The update focused on 2024 work and near-term plans. Burns said HOAs that engaged with conservation staff reduced water use on average while those that did not engage increased use, and she presented district-level outreach results and pilot partnerships intended to scale savings. "We exceeded that (100 acre‑foot) goal by 45 acre‑feet," Burns said, referring to the program target set last year.

Why it matters: Much of Queen Creek’s avoidable water demand is landscape irrigation on HOA common areas. The conservation team told council that targeted technical assistance, quick repairs and small capital investments can reduce purchased water needs or free water for other uses without reducing essential green space.

Key details and examples: Burns and utilities director Mark Skocific said the town logged dozens of site visits and meetings with landscapers and HOA boards. Staff reported that HOAs which met with the team saved about 2% on overall water use, while HOAs that did not meet increased more than 8% — a net difference the presentation summarized as roughly a 10.5% improvement in the engaged group. Staff identified recurring problems including looped irrigation systems that make leak isolation difficult, stuck fountain float valves and oversized turf in nonfunctional landscape areas.

Staff described several concrete measures underway:
• A pilot with SRP (Salt River Project) to evaluate about four HOA sites and provide up to $20,000 per HOA in matching funding for repairs or upgrades if the HOAs opt in.
• Eight short DIY leak‑detection videos and a set of “efficient watering” one‑page guides for residents and landscapers, posted at queencreekaz.gov/reduce.
• Smartscape landscape training delivered with the University of Arizona Extension to 16 town employees and about 20 outside landscape professionals.
• A planned fourth‑grade water education program with the Queen Creek School District and a proposed water festival using high‑school volunteers as docents.

WIFA grant proposal: Burns outlined a tentative application to the Arizona Water Infrastructure Finance Authority (WIFA) for conservation incentives if the town receives a tentative award. The proposed application would request $500,000 for nonresidential turf conversion, $100,000 for residential turf conversion and $68,000 for water‑efficient technologies. Staff said the grant has a 25% local match that could be met through participant contributions and in‑kind town staff services, and that staff will return to council to accept any award before funds are accepted.

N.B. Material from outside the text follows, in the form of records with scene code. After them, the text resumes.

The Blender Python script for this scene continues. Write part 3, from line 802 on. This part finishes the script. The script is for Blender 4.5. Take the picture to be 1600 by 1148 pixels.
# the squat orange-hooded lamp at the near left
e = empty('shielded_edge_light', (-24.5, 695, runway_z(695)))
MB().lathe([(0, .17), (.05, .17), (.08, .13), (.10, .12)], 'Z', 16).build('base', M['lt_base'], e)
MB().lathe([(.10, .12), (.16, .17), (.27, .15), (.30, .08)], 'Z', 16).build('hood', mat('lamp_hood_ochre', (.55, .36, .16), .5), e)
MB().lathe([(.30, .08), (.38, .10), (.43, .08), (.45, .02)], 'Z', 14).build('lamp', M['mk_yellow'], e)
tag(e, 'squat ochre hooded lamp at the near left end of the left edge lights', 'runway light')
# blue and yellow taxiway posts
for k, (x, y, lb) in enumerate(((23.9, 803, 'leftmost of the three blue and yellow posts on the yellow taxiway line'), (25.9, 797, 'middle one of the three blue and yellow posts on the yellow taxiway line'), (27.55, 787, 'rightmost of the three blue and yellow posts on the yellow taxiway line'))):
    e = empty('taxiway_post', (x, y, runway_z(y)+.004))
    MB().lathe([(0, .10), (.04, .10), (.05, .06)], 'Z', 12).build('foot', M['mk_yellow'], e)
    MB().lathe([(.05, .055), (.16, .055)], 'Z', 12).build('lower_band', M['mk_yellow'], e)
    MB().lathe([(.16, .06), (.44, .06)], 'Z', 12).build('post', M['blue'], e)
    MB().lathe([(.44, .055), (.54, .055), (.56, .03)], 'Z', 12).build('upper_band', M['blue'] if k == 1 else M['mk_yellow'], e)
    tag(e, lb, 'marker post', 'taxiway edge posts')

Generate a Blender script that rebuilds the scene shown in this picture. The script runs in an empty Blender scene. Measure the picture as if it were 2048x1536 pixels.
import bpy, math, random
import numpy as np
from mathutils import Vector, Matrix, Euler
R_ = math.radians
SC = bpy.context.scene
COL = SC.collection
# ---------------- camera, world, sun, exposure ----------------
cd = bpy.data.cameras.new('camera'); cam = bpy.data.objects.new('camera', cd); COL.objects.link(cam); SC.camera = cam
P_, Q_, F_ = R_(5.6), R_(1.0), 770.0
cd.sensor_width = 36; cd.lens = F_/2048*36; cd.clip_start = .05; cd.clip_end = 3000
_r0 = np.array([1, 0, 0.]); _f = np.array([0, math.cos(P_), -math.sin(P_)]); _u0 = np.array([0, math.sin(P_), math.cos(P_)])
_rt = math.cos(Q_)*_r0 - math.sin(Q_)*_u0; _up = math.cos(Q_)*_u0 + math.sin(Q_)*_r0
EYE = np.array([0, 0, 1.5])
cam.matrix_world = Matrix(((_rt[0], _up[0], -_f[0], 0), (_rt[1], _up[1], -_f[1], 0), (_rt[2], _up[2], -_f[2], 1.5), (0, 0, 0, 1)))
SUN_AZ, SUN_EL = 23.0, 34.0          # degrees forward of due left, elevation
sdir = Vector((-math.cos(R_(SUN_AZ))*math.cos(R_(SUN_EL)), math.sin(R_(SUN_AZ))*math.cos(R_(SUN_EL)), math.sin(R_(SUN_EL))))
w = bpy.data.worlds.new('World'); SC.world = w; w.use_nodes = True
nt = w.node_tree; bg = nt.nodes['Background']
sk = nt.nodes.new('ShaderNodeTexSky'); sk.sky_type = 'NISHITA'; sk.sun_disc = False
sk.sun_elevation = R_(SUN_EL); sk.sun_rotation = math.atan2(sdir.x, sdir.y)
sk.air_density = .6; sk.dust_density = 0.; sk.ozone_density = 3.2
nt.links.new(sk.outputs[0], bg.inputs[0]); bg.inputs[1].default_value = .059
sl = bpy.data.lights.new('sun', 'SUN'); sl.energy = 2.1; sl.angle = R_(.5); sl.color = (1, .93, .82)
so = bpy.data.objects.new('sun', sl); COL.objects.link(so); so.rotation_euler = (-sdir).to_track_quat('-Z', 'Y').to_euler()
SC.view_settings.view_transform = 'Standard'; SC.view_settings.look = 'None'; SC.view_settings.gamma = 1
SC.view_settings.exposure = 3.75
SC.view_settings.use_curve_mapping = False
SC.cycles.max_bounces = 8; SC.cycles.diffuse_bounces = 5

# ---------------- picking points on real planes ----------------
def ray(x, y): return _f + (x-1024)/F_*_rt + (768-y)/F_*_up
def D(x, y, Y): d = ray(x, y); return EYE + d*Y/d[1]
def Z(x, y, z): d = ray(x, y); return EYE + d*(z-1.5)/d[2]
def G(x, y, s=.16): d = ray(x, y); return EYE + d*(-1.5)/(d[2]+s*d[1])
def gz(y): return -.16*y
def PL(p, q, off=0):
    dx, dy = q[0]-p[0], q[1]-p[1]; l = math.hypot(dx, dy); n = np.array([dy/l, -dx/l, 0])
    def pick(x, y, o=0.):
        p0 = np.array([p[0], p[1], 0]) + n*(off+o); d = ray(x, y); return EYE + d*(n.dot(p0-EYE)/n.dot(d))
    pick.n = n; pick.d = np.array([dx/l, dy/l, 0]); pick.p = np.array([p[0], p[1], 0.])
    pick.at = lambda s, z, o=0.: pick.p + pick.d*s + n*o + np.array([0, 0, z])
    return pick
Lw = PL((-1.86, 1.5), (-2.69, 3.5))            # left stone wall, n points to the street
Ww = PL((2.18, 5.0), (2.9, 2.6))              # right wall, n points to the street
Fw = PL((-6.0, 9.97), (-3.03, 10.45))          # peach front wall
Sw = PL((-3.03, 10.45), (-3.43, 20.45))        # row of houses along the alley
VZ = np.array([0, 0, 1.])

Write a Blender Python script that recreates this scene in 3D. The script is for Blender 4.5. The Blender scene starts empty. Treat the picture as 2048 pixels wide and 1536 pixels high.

Water savings and technical assumptions: Burns summarized the town’s 2024 accounting and said the program exceeded the previous target of 100 acre‑feet by 45 acre‑feet. She also told council that the conservation plan and the Phoenix Active Management Fifth Management Plan use a threshold of 30% turf cover to differentiate higher‑use landscapes; staff estimated converting higher‑turf landscapes can save roughly 35–50 gallons per square foot of turf removed, and that an HOA with extensive turf can save on the order of 15 acre‑feet per year by converting nonfunctional grass areas.

Council questions and next steps: Council members pressed staff for more granular data for HOA bills, asked whether the town could publish consumption by HOA for resident awareness, and requested a follow‑up report that breaks out the largest users. Burns said staff are assembling detailed metrics for council and that a public HOA web page and a Water Fluence portal for board members and property managers will be available soon. Staff also noted that the town’s customer portal enhancements are expected in coming months and that those will enable seasonal messaging and automated rain‑delay notices.

Ending: Burns said staff will bring the WIFA grant application and any award acceptance back to council for approval and will return next year with a more complete accounting of acre‑feet saved by the program.